## [What you should do]
Retype the opening lines of the data exactly, stopping after the line that contains "30), skirt=60, edge=2)". Skip every picture.

## [Given material]

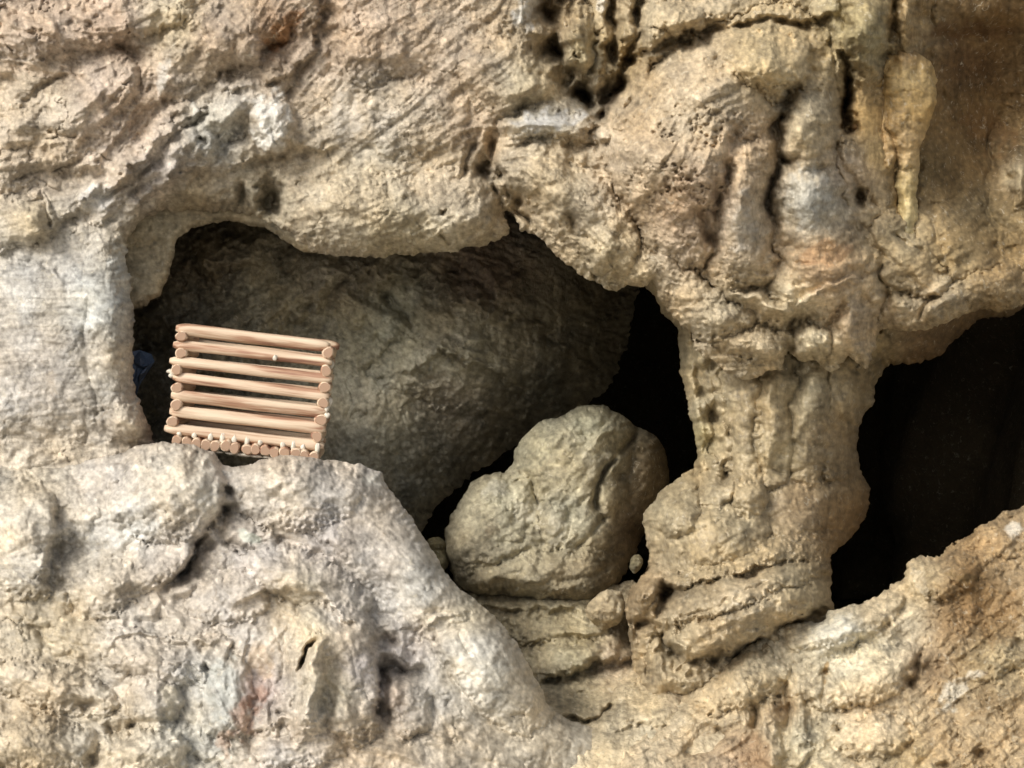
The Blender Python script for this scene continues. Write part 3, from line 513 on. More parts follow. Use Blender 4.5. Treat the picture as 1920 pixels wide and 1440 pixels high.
boulder('stone', [(1180, 1062), (1184, 1046), (1194, 1038), (1204, 1044), (1206, 1058), (1198, 1072), (1187, 1080)], lambda U, V: 160+0*U, [], [(1190, 1060, 30, .17, .15, .09)],
    'small oval stone lodged in the dark gap at the left foot of the rock column', 31, (16, 16), skirt=30, edge=1.5)
boulder('stone', [(1105, 1165), (1096, 1140), (1112, 1120), (1140, 1103), (1162, 1108), (1172, 1125), (1174, 1150), (1160, 1172), (1130, 1182)], lambda U, V: 172+0*U, [('b', 1135, 1150, 24, 20, 0, 6)], [(1140, 1140, 30, .38, .31, .20)],
    'rounded stone knob on the cave floor just left of the rock column foot', 33, (34, 40), skirt=60, edge=3)
boulder('stone', [(796, 1030), (804, 1010), (820, 1005), (834, 1016), (842, 1060), (826, 1080), (800, 1060)], lambda U, V: 300+0*U, [], [(820, 1040, 30, .22, .19, .09)],
    'small dark stone wedged between the pale ledge and the boulder', 35, (24, 30), skirt=60, edge=2)

# ------------------------------------------------------------------ floor between
fl_out = [(700, 1110), (790, 1090), (850, 1098), (905, 1108), (960, 1104), (1020, 1112), (1080, 1100), (1180, 1090), (1300, 1090), (1500, 1100), (1560, 1180), (2000, 1300), (2000, 1560), (700, 1560)]
CR = lambda U, V: 6+0*U
def fl_base(U, V):
    return 330-.92*np.clip(V-1090, 0, 500)-.9*np.clip(V-1250, 0, 130)+60*np.exp(-((U-1230)/60)**2-((V-1170)/80)**2)
fl_f = [
    ('k', [(900, 1130, 12), (980, 1130, 18), (1070, 1122, 20)], 4, .5), ('k', [(950, 1172, 16), (1050, 1186, 24), (1130, 1172, 20)], 8, .5), ('k', [(1000, 1232, 24), (1080, 1240, 30), (1170, 1212, 24)], 6, .5), ('k', [(1085, 1306, 22), (1160, 1290, 24)], -14, .5), ('k', [(1190, 1262, 18), (1280, 1236, 20)], 4, .5), ('k', [(1150, 1350, 26), (1260, 1320, 34)], 4, .6),
    ('b', 1060, 1140, 60, 22, 10, 20), ('b', 1180, 1060, 30, 30, 0, -60), ('s', [(900, 1130), (980, 1150), (1060, 1140), (1120, 1125)], 14, 14), ('s', [(920, 1170), (1000, 1200), (1100, 1190), (1160, 1180)], 16, 12),
    ('s', [(960, 1195), (990, 1210), (1040, 1205)], 10, 18), ('c', [(940, 1165), (965, 1180), (985, 1192)], 7, 26), ('c', [(1010, 1278), (1060, 1275), (1100, 1255), (1130, 1240)], 9, 44), ('s', [(1010, 1278), (1060, 1272), (1110, 1250), (1190, 1230)], 24, 30),
    ('b', 1080, 1225, 80, 40, -10, 22), ('b', 1090, 1310, 60, 40, 0, -30), ('c', [(1050, 1340), (1090, 1350), (1120, 1340), (1145, 1320)], 9, 46), ('s', [(1150, 1315), (1110, 1345), (1040, 1348)], 26, -20),
    ('c', [(1192, 1368), (1208, 1360)], 6, 26), ('s', [(1190, 1230), (1250, 1215), (1330, 1225)], 18, 16), ('c', [(1210, 1250), (1260, 1215), (1280, 1190)], 10, 30), ('b', 1200, 1190, 40, 60, 20, -30), ('b', 1260, 1310, 60, 40, -20, 14),
    ('c', [(965, 1380), (975, 1370)], 6, 16), ('c', [(1100, 1290), (1080, 1310)], 6, 12),
]
fl_t = [(960, 1140, 60, .28, .24, .15), (1040, 1180, 60, .38, .33, .21), (1080, 1220, 60, .40, .35, .22), (1150, 1240, 50, .43, .33, .22), (1080, 1310, 50, .33, .28, .18), (1200, 1300, 60, .45, .37, .24), (1000, 1400, 80, .45, .38, .27), (1200, 1400, 80, .47, .40, .28), (1220, 1170, 40, .32, .22, .11), (1300, 1300, 60, .46, .37, .25)]
flr = layer('cave_floor', (700, 1080, 2000, 1560), fl_out, fl_base, fl_f, fl_t, M_wall, lip=(30, 40), edge=5,
    flow=[(950, 1140, 60, 12), (1050, 1200, 60, 16), (1100, 1260, 50, -15), (1180, 1230, 50, -35), (1090, 1320, 50, 20), (1050, 1420, 80, 8), (1250, 1380, 80, -15)],
    rough=[(960, 1150, 60, 1., .7, 0), (1100, 1200, 60, .9, .6, 0), (1150, 1350, 80, .95, .5, .1), (1000, 1400, 80, .7, .4, 0)], skirt=260, inset=30, seed=41)
tag(flr, kind='structure')

# ------------------------------------------------------------------ slope lower right
sl_out = [(960, 1660), (1080, 1500), (1180, 1400), (1250, 1330), (1292, 1275), (1330, 1262), (1362, 1240), (1400, 1216), (1440, 1188), (1478, 1170), (1510, 1166), (1540, 1164), (1558, 1146), (1590, 1138), (1640, 1122), (1662, 1104), (1690, 1090), (1700, 1062), (1725, 1042), (1762, 1040), (1790, 1018),
    (1830, 992), (1862, 974), (1890, 958), (1920, 950), (2000, 920), (2250, 880), (2250, 1660)]
CR = lambda U, V: 7+0*U
def sl_base(U, V):
    return 20-.62*np.clip(V-1180, -200, 420)-.10*np.clip(U-1500, -100, 500)+120*np.clip((1380-U)/120, 0, 1)*np.clip((1400-V)/150, 0, 1)
sl_f = [
    ('k', [(1500, 1192, 28), (1590, 1172, 38), (1660, 1136, 30)], 4, .7), ('d', 1405, 1275, 72, 52, -20, 4, 44), ('d', 1645, 1262, 96, 56, -20, 0, 40), ('d', 1785, 1080, 66, 40, -30, 4, 40), ('k', [(1442, 1330, 14), (1446, 1440, 16)], 10, .9), ('k', [(1494, 1320, 14), (1500, 1420, 16)], 6, .9), ('d', 1560, 1300, 50, 36, 0, 2, 26), ('d', 1640, 1380, 80, 44, -10, 0, 34), ('d', 1860, 1240, 60, 40, -30, 0, 34), ('d', 1330, 1300, 44, 40, 0, 0, 30),
    ('b', 1600, 1180, 90, 40, -20, 30), ('b', 1790, 1090, 70, 50, -30, 26), ('b', 1400, 1280, 60, 50, 0, 26), ('c', [(1412, 1310), (1420, 1350), (1422, 1370)], 11, 40), ('c', [(1478, 1275), (1472, 1300), (1476, 1350), (1466, 1380)], 8, 36),
    ('c', [(1465, 1275), (1450, 1310)], 7, 24), ('c', [(1552, 1250), (1545, 1290), (1538, 1320)], 6, 24), ('c', [(1512, 1310), (1520, 1320)], 7, 30), ('c', [(1560, 1310), (1572, 1330), (1610, 1325)], 7, 24), ('c', [(1730, 1220), (1712, 1270), (1704, 1285)], 8, 34), ('b', 1705, 1280, 12, 12, 0, -34),
    ('c', [(1600, 1350), (1650, 1335), (1700, 1320)], 5, 12), ('s', [(1670, 1150), (1665, 1190), (1640, 1220)], 14, 14), ('b', 1560, 1200, 60, 40, -30, 16), ('b', 1640, 1270, 70, 40, -20, 20), ('s', [(1710, 1280), (1706, 1350), (1712, 1430)], 14, 14),
    ('c', [(1280, 1410), (1330, 1400), (1352, 1375), (1340, 1350)], 9, 34), ('b', 1330, 1380, 30, 30, 0, -16), ('b', 1770, 1432, 12, 10, 0, -34), ('b', 1838, 1412, 14, 12, 0, -34), ('b', 1572, 1367, 7, 6, 0, -24), ('r', [(1430, 1330), (1440, 1400), (1450, 1440)], 14, 14),
    ('r', [(1500, 1330), (1510, 1400)], 14, 12), ('b', 1700, 1070, 20, 20, 0, 14), ('c', [(1740, 1040), (1760, 1080), (1810, 1110)], 9, 14), ('b', 1870, 1150, 60, 40, -20, -14), ('b', 1880, 1300, 50, 40, 0, 20),
]
sl_t = [(1560, 1180, 70, .58, .54, .44), (1620, 1220, 60, .54, .50, .40), (1430, 1280, 60, .50, .42, .29), (1330, 1310, 50, .46, .37, .24), (1460, 1330, 30, .33, .23, .13), (1400, 1420, 50, .38, .27, .17), (1500, 1400, 60, .47, .41, .29), (1640, 1340, 60, .48, .39, .27), (1640, 1160, 50, .48, .40, .28),
    (1720, 1100, 40, .42, .33, .2), (1830, 1100, 50, .22, .135, .055), (1880, 1050, 50, .34, .24, .13), (1800, 1160, 50, .25, .16, .075), (1740, 1250, 40, .33, .23, .13), (1860, 1240, 50, .42, .34, .21), (1880, 1360, 60, .40, .30, .18), (1780, 1380, 60, .40, .30, .18), (1700, 1420, 50, .40, .31, .18)]
sl_w = [(1785, 1300, 22, 40, 20, (.58, .54, .45), .7), (1830, 1262, 18, 16, 0, (.6, .55, .46), .7), (1905, 1000, 16, 20, 0, (.62, .58, .5), .7), (1810, 1080, 40, 14, 10, (.15, .10, .04), .6), (1550, 1262, 6, 24, 8, (.33, .2, .07), .7), (1560, 1190, 60, 34, -25, (.55, .53, .46), .5),
    (1735, 1100, 50, 12, 60, (.52, .45, .33), .5), (1850, 1300, 30, 50, 20, (.22, .14, .06), .4), (1880, 1170, 40, 60, 30, (.22, .13, .05), .5), (1420, 1420, 30, 40, 0, (.24, .15, .08), .5)]
slo = layer('rock_slope', (960, 870, 2250, 1660), sl_out, sl_base, sl_f, sl_t, M_wall, lip=(44, 60), edge=6,
    flow=[(1560, 1190, 60, -30), (1620, 1280, 60, -25), (1420, 1280, 50, 60), (1460, 1340, 50, 85), (1360, 1400, 50, -30), (1640, 1360, 60, -30), (1740, 1250, 50, -60), (1830, 1100, 50, -30), (1850, 1350, 60, -35)],
    rough=[(1560, 1190, 60, .8, .6, 0), (1420, 1300, 60, 1.1, .7, .2), (1500, 1340, 50, 1.3, .7, .9), (1640, 1320, 50, .7, .35, .1), (1800, 1120, 60, 1.5, .8, .9), (1850, 1250, 60, 1.7, .8, 1.2), (1850, 1400, 60, 1.5, .8, .9), (1700, 1120, 50, .9, .6, .1)], skirt=420, inset=24, seed=51, white=sl_w)
tag(slo, kind='structure')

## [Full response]
The Blender Python script for this scene continues. Write part 3, from line 513 on. More parts follow. Use Blender 4.5. Treat the picture as 1920 pixels wide and 1440 pixels high.
boulder('stone', [(1180, 1062), (1184, 1046), (1194, 1038), (1204, 1044), (1206, 1058), (1198, 1072), (1187, 1080)], lambda U, V: 160+0*U, [], [(1190, 1060, 30, .17, .15, .09)],
    'small oval stone lodged in the dark gap at the left foot of the rock column', 31, (16, 16), skirt=30, edge=1.5)
boulder('stone', [(1105, 1165), (1096, 1140), (1112, 1120), (1140, 1103), (1162, 1108), (1172, 1125), (1174, 1150), (1160, 1172), (1130, 1182)], lambda U, V: 172+0*U, [('b', 1135, 1150, 24, 20, 0, 6)], [(1140, 1140, 30, .38, .31, .20)],
    'rounded stone knob on the cave floor just left of the rock column foot', 33, (34, 40), skirt=60, edge=3)
boulder('stone', [(796, 1030), (804, 1010), (820, 1005), (834, 1016), (842, 1060), (826, 1080), (800, 1060)], lambda U, V: 300+0*U, [], [(820, 1040, 30, .22, .19, .09)],
    'small dark stone wedged between the pale ledge and the boulder', 35, (24, 30), skirt=60, edge=2)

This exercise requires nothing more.